Ganz lustige Bagatelle: Wenn man das Bild vom "Bergwerkspanorama" aus dem Hausbuch, das den oben verlinkten FAZ-Artikel illustriert, dortselbst vergrößert, bekommt es - Automatismus des Programms - einen FAZ-Copyright-Vermerk, dabei steht es doch als erkennbar derselbe Scan "public domain" auf der Seite von Wikimedia Commons ...:-)

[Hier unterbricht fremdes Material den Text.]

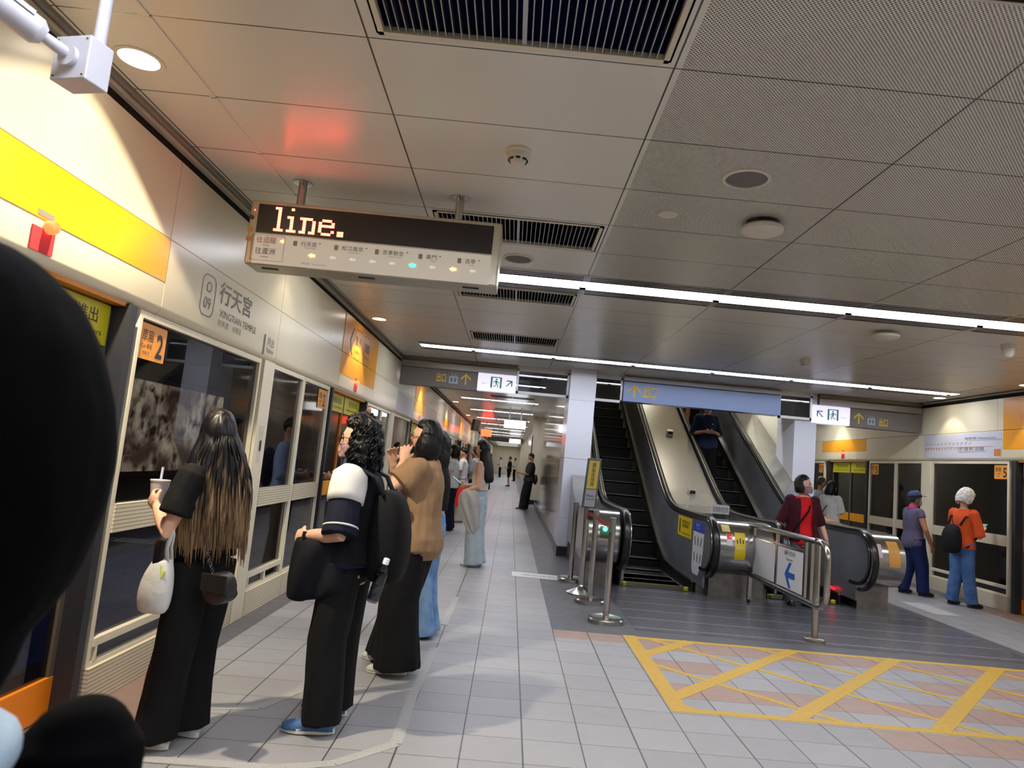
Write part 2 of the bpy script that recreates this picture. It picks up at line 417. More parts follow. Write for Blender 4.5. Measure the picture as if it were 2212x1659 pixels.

Ladislaus meinte am 2008/02/13 08:39:
Der Copyrightvermerk ist natürlich Unfug, aber dass das Bild aus dem "FAZ-Archiv" stammt,kann schon sein. Der Scan ist m. E. nicht der gleiche, und das Bild ist ja durchaus einigermaßen bekannt, so dass es im FAZ-Archiv herumgeistern könnte.
FeliNo meinte am 2008/02/13 09:12:
Auch wieder wahr. Mich erstaunt nur immer wieder, wie viele Merkwürdigkeiten unserer "Ansichten" unterdessen nur auf "automatischen" Machinenenreflexen zu beruhen scheinen.